Subjective Camera
A way of filming where the camera lens replicates the character's
point of view.

Synthesizers
"Truqueur universel" (Universal Special Effects), RE
(Rutt-Etra), Abe-Paik synthesizer, PCS (Processing Chrominance
Synthesizer), EVS (Electronic Video Synthesizer), Direct Video
Synthesizer, Scan processor, IVS (Intelligent Video System),
Spectron, Movicolor.
Video synthesizers are characterized by the ability to generate forms from electronic elements without recourse to the external information ordinarily provided by a camera. In the 1970s, synthesizers were integrated into studios equipped with cameras for reworking the image, a control panel, and a tape deck. An early version that has remained famous to this day is Eric Siegel's PCS (Processing Chrominance Synthesizer), designed in 1968; it is a "colorer" that operates with a black-and-white signal, creating colors in function of different densities of gray. In 1970 Siegel invented the EVS (Electronic Video Synthesizer), which, in addition to color, generated abstract forms.

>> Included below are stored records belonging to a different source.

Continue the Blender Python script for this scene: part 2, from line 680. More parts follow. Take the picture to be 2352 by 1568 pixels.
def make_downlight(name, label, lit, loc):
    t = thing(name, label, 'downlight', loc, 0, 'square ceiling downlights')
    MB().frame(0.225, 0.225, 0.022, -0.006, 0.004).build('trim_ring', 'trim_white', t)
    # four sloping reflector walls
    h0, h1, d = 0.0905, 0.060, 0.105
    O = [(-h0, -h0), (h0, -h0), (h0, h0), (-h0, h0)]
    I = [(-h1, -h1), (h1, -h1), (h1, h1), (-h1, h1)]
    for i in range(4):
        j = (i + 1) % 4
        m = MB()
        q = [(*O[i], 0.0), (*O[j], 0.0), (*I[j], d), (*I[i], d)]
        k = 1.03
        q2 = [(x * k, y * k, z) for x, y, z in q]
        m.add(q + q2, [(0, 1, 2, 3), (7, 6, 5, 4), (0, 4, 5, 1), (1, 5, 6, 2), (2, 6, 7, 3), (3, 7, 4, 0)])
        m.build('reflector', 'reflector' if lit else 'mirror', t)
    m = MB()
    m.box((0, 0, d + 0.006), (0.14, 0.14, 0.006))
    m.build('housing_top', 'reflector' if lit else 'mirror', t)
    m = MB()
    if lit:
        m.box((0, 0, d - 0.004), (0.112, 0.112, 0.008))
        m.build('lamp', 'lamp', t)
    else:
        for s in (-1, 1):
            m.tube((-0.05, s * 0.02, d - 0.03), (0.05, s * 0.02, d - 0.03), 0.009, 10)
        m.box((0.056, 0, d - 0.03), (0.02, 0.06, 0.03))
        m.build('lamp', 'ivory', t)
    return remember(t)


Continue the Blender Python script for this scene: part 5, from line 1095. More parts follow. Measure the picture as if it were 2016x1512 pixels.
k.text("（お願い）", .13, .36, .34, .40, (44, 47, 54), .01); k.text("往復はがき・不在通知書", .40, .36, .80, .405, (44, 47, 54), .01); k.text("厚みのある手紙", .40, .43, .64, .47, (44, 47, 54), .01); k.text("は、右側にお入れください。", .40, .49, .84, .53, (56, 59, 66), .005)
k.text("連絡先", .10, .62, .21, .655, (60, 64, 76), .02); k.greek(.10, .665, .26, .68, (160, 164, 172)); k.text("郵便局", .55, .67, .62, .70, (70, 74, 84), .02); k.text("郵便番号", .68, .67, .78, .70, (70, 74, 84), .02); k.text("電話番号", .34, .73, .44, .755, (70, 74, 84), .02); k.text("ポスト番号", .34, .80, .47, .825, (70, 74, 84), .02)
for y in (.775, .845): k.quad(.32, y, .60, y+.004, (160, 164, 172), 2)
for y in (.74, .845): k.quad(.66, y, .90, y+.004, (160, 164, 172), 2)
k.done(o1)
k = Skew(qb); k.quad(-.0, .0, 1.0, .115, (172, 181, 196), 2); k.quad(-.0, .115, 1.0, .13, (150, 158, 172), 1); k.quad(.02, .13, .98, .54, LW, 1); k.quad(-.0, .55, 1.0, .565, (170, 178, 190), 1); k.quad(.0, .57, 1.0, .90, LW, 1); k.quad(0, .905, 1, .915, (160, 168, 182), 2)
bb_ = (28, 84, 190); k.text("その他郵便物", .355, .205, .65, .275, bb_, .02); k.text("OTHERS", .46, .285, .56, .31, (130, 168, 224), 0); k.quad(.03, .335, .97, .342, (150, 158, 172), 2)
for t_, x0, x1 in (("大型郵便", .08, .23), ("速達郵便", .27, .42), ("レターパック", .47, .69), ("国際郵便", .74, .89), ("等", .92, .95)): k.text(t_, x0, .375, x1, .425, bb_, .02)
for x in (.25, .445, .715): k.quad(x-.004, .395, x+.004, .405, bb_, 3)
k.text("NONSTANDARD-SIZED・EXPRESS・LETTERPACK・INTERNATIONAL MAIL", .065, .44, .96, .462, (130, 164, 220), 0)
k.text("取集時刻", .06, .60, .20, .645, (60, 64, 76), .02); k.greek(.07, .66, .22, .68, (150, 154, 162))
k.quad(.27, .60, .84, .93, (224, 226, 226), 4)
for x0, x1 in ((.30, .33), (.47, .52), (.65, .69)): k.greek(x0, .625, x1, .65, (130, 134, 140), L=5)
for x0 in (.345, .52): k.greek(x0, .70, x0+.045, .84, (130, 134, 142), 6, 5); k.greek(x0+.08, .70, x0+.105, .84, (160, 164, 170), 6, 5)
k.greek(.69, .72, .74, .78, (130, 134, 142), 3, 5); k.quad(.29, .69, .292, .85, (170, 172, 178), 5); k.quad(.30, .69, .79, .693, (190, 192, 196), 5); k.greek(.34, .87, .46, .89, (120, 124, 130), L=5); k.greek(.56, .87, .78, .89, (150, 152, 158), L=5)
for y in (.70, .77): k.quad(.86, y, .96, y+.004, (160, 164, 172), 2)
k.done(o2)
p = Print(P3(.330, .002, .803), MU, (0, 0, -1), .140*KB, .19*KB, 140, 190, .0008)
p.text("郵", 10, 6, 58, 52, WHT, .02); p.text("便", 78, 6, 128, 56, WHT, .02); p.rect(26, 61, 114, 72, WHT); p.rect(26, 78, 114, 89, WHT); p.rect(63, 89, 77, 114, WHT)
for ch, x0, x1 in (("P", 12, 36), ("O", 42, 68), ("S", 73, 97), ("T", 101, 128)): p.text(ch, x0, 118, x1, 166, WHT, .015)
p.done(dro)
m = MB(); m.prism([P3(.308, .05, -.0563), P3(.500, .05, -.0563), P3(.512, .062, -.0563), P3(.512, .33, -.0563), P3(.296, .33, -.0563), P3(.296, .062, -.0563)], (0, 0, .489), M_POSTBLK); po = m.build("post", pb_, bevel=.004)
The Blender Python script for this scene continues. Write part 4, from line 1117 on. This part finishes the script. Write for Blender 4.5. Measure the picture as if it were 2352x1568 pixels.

Steina and Woody Vasulka were among the users of Siegel's synthesizers. Also in 1970, Stephen Beck perfected his Direct Video Synthesizer, a tool for composing images. Around the same time (1969-1970), Nam June Paik, who was artist-in-residence at WGBH-TV in Boston, collaborated with engineer Shuya Aba to develop a synthesizer that created its own images. Two of the most well-known synthesizers of the early 1970s were Bill Etra's scan processor, a device that operated directly on the screen's scan lines, and the IVS (Intelligent Video System). Etra and Steve Rutt designed the RE (Rutt-Etra) synthesizer that operated on manipulations of the received image and allowed two images to be reworked simultaneously, with results that were close to computer animation. In Europe at this time, R. Monkhouse in England created the Spectron and Marcel Dupouy in France, the Movicolor (1972-1974). These two synthesizers not only serve to color existing images but can generate images themselves. Unlike their counterparts in the United States, European builders were not artist technicians but electronical engineers. France also had Coupigny's "truqueur universel" (universal special effects), which allowed images to be manipulated and colored.